»»
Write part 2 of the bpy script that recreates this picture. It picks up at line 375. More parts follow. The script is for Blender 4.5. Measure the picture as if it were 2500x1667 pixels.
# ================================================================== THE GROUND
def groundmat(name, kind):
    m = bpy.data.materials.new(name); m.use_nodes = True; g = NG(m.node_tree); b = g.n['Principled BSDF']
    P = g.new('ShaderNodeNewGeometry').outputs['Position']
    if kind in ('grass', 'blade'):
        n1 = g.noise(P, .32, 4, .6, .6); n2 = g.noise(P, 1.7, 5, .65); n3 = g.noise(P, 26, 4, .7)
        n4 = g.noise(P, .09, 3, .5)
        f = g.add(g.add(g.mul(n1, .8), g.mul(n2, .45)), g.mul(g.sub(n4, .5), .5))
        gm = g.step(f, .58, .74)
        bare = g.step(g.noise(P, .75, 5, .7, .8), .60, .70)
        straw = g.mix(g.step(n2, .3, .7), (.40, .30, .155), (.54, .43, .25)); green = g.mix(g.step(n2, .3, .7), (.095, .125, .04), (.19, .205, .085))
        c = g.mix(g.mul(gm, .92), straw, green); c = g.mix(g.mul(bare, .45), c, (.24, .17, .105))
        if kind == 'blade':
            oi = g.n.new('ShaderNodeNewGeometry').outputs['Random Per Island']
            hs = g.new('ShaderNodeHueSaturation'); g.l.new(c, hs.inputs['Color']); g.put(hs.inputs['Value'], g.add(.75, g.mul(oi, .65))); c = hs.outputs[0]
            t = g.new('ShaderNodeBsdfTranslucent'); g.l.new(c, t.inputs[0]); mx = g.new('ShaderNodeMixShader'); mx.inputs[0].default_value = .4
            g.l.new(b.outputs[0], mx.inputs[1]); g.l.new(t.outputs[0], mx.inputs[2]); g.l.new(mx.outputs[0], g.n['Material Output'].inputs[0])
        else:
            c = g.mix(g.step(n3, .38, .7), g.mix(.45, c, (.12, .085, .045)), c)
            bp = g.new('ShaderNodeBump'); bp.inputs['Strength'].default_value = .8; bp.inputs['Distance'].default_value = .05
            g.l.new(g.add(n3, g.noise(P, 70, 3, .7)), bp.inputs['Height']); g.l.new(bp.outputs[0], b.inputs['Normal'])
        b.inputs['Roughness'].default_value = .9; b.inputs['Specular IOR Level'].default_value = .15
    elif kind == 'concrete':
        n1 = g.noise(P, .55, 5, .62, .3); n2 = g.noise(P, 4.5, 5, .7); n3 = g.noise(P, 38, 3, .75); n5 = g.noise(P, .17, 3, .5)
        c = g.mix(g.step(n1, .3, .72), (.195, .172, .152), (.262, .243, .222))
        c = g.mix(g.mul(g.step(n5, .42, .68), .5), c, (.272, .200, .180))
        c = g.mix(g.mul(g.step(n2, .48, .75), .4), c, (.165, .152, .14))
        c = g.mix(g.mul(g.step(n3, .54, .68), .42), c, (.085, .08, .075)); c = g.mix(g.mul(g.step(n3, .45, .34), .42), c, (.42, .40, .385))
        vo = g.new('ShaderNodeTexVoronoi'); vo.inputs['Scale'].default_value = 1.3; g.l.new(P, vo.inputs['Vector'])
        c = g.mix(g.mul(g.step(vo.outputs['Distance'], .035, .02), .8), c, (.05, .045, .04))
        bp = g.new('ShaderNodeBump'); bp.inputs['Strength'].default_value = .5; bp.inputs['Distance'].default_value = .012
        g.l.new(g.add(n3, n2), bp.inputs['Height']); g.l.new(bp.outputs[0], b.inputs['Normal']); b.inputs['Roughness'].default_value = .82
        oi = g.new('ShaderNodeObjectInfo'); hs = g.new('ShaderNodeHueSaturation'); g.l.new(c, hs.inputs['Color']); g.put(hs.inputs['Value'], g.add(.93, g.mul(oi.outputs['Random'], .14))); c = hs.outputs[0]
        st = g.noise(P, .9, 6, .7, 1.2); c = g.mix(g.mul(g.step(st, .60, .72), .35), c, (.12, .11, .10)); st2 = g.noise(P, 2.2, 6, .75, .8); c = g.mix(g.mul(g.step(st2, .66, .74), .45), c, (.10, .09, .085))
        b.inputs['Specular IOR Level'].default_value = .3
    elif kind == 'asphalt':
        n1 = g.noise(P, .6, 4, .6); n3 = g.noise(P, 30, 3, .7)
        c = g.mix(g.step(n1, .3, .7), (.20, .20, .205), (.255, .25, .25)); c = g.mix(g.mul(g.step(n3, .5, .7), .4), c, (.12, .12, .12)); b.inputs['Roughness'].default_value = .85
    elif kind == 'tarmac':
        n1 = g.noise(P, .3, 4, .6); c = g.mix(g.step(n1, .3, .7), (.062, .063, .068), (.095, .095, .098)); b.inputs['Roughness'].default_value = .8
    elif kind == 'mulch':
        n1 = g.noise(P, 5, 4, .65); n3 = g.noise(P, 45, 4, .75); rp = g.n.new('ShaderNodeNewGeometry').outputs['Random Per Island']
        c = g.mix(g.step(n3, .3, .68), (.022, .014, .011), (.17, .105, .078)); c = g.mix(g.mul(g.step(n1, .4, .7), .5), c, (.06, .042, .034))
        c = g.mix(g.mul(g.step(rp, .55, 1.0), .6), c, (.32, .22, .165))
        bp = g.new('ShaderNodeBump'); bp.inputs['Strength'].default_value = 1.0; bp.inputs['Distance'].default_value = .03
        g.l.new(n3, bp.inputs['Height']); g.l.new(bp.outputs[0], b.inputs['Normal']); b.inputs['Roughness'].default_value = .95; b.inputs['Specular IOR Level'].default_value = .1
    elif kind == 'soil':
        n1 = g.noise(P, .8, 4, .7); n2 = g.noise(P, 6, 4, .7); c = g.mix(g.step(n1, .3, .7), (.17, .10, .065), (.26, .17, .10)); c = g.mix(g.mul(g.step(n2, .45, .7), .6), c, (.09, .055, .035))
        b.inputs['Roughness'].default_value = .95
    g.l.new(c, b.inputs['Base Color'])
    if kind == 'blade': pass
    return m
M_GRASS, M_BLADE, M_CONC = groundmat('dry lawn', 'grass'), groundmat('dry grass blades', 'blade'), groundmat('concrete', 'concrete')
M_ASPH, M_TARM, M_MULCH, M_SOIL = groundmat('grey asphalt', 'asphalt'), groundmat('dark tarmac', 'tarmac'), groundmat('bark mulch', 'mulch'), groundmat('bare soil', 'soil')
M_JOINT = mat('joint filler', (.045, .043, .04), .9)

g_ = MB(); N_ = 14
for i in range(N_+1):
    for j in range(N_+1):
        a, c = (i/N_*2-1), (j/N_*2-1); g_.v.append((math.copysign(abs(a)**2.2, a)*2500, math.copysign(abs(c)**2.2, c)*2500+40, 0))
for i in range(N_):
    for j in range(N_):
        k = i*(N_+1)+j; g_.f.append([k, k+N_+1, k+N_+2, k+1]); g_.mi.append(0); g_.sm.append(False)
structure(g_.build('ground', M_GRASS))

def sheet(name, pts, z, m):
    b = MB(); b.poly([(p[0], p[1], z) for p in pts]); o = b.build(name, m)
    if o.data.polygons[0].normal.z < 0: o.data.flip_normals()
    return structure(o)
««
● **Set exercise**:
Return all of the data word for word.

● **Result of the task**:
Write part 2 of the bpy script that recreates this picture. It picks up at line 375. More parts follow. The script is for Blender 4.5. Measure the picture as if it were 2500x1667 pixels.
# ================================================================== THE GROUND
def groundmat(name, kind):
    m = bpy.data.materials.new(name); m.use_nodes = True; g = NG(m.node_tree); b = g.n['Principled BSDF']
    P = g.new('ShaderNodeNewGeometry').outputs['Position']
    if kind in ('grass', 'blade'):
        n1 = g.noise(P, .32, 4, .6, .6); n2 = g.noise(P, 1.7, 5, .65); n3 = g.noise(P, 26, 4, .7)
        n4 = g.noise(P, .09, 3, .5)
        f = g.add(g.add(g.mul(n1, .8), g.mul(n2, .45)), g.mul(g.sub(n4, .5), .5))
        gm = g.step(f, .58, .74)
        bare = g.step(g.noise(P, .75, 5, .7, .8), .60, .70)
        straw = g.mix(g.step(n2, .3, .7), (.40, .30, .155), (.54, .43, .25)); green = g.mix(g.step(n2, .3, .7), (.095, .125, .04), (.19, .205, .085))
        c = g.mix(g.mul(gm, .92), straw, green); c = g.mix(g.mul(bare, .45), c, (.24, .17, .105))
        if kind == 'blade':
            oi = g.n.new('ShaderNodeNewGeometry').outputs['Random Per Island']
            hs = g.new('ShaderNodeHueSaturation'); g.l.new(c, hs.inputs['Color']); g.put(hs.inputs['Value'], g.add(.75, g.mul(oi, .65))); c = hs.outputs[0]
            t = g.new('ShaderNodeBsdfTranslucent'); g.l.new(c, t.inputs[0]); mx = g.new('ShaderNodeMixShader'); mx.inputs[0].default_value = .4
            g.l.new(b.outputs[0], mx.inputs[1]); g.l.new(t.outputs[0], mx.inputs[2]); g.l.new(mx.outputs[0], g.n['Material Output'].inputs[0])
        else:
            c = g.mix(g.step(n3, .38, .7), g.mix(.45, c, (.12, .085, .045)), c)
            bp = g.new('ShaderNodeBump'); bp.inputs['Strength'].default_value = .8; bp.inputs['Distance'].default_value = .05
            g.l.new(g.add(n3, g.noise(P, 70, 3, .7)), bp.inputs['Height']); g.l.new(bp.outputs[0], b.inputs['Normal'])
        b.inputs['Roughness'].default_value = .9; b.inputs['Specular IOR Level'].default_value = .15
    elif kind == 'concrete':
        n1 = g.noise(P, .55, 5, .62, .3); n2 = g.noise(P, 4.5, 5, .7); n3 = g.noise(P, 38, 3, .75); n5 = g.noise(P, .17, 3, .5)
        c = g.mix(g.step(n1, .3, .72), (.195, .172, .152), (.262, .243, .222))
        c = g.mix(g.mul(g.step(n5, .42, .68), .5), c, (.272, .200, .180))
        c = g.mix(g.mul(g.step(n2, .48, .75), .4), c, (.165, .152, .14))
        c = g.mix(g.mul(g.step(n3, .54, .68), .42), c, (.085, .08, .075)); c = g.mix(g.mul(g.step(n3, .45, .34), .42), c, (.42, .40, .385))
        vo = g.new('ShaderNodeTexVoronoi'); vo.inputs['Scale'].default_value = 1.3; g.l.new(P, vo.inputs['Vector'])
        c = g.mix(g.mul(g.step(vo.outputs['Distance'], .035, .02), .8), c, (.05, .045, .04))
        bp = g.new('ShaderNodeBump'); bp.inputs['Strength'].default_value = .5; bp.inputs['Distance'].default_value = .012
        g.l.new(g.add(n3, n2), bp.inputs['Height']); g.l.new(bp.outputs[0], b.inputs['Normal']); b.inputs['Roughness'].default_value = .82
        oi = g.new('ShaderNodeObjectInfo'); hs = g.new('ShaderNodeHueSaturation'); g.l.new(c, hs.inputs['Color']); g.put(hs.inputs['Value'], g.add(.93, g.mul(oi.outputs['Random'], .14))); c = hs.outputs[0]
        st = g.noise(P, .9, 6, .7, 1.2); c = g.mix(g.mul(g.step(st, .60, .72), .35), c, (.12, .11, .10)); st2 = g.noise(P, 2.2, 6, .75, .8); c = g.mix(g.mul(g.step(st2, .66, .74), .45), c, (.10, .09, .085))
        b.inputs['Specular IOR Level'].default_value = .3
    elif kind == 'asphalt':
        n1 = g.noise(P, .6, 4, .6); n3 = g.noise(P, 30, 3, .7)
        c = g.mix(g.step(n1, .3, .7), (.20, .20, .205), (.255, .25, .25)); c = g.mix(g.mul(g.step(n3, .5, .7), .4), c, (.12, .12, .12)); b.inputs['Roughness'].default_value = .85
    elif kind == 'tarmac':
        n1 = g.noise(P, .3, 4, .6); c = g.mix(g.step(n1, .3, .7), (.062, .063, .068), (.095, .095, .098)); b.inputs['Roughness'].default_value = .8
    elif kind == 'mulch':
        n1 = g.noise(P, 5, 4, .65); n3 = g.noise(P, 45, 4, .75); rp = g.n.new('ShaderNodeNewGeometry').outputs['Random Per Island']
        c = g.mix(g.step(n3, .3, .68), (.022, .014, .011), (.17, .105, .078)); c = g.mix(g.mul(g.step(n1, .4, .7), .5), c, (.06, .042, .034))
        c = g.mix(g.mul(g.step(rp, .55, 1.0), .6), c, (.32, .22, .165))
        bp = g.new('ShaderNodeBump'); bp.inputs['Strength'].default_value = 1.0; bp.inputs['Distance'].default_value = .03
        g.l.new(n3, bp.inputs['Height']); g.l.new(bp.outputs[0], b.inputs['Normal']); b.inputs['Roughness'].default_value = .95; b.inputs['Specular IOR Level'].default_value = .1
    elif kind == 'soil':
        n1 = g.noise(P, .8, 4, .7); n2 = g.noise(P, 6, 4, .7); c = g.mix(g.step(n1, .3, .7), (.17, .10, .065), (.26, .17, .10)); c = g.mix(g.mul(g.step(n2, .45, .7), .6), c, (.09, .055, .035))
        b.inputs['Roughness'].default_value = .95
    g.l.new(c, b.inputs['Base Color'])
    if kind == 'blade': pass
    return m
M_GRASS, M_BLADE, M_CONC = groundmat('dry lawn', 'grass'), groundmat('dry grass blades', 'blade'), groundmat('concrete', 'concrete')
M_ASPH, M_TARM, M_MULCH, M_SOIL = groundmat('grey asphalt', 'asphalt'), groundmat('dark tarmac', 'tarmac'), groundmat('bark mulch', 'mulch'), groundmat('bare soil', 'soil')
M_JOINT = mat('joint filler', (.045, .043, .04), .9)

g_ = MB(); N_ = 14
for i in range(N_+1):
    for j in range(N_+1):
        a, c = (i/N_*2-1), (j/N_*2-1); g_.v.append((math.copysign(abs(a)**2.2, a)*2500, math.copysign(abs(c)**2.2, c)*2500+40, 0))
for i in range(N_):
    for j in range(N_):
        k = i*(N_+1)+j; g_.f.append([k, k+N_+1, k+N_+2, k+1]); g_.mi.append(0); g_.sm.append(False)
structure(g_.build('ground', M_GRASS))

def sheet(name, pts, z, m):
    b = MB(); b.poly([(p[0], p[1], z) for p in pts]); o = b.build(name, m)
    if o.data.polygons[0].normal.z < 0: o.data.flip_normals()
    return structure(o)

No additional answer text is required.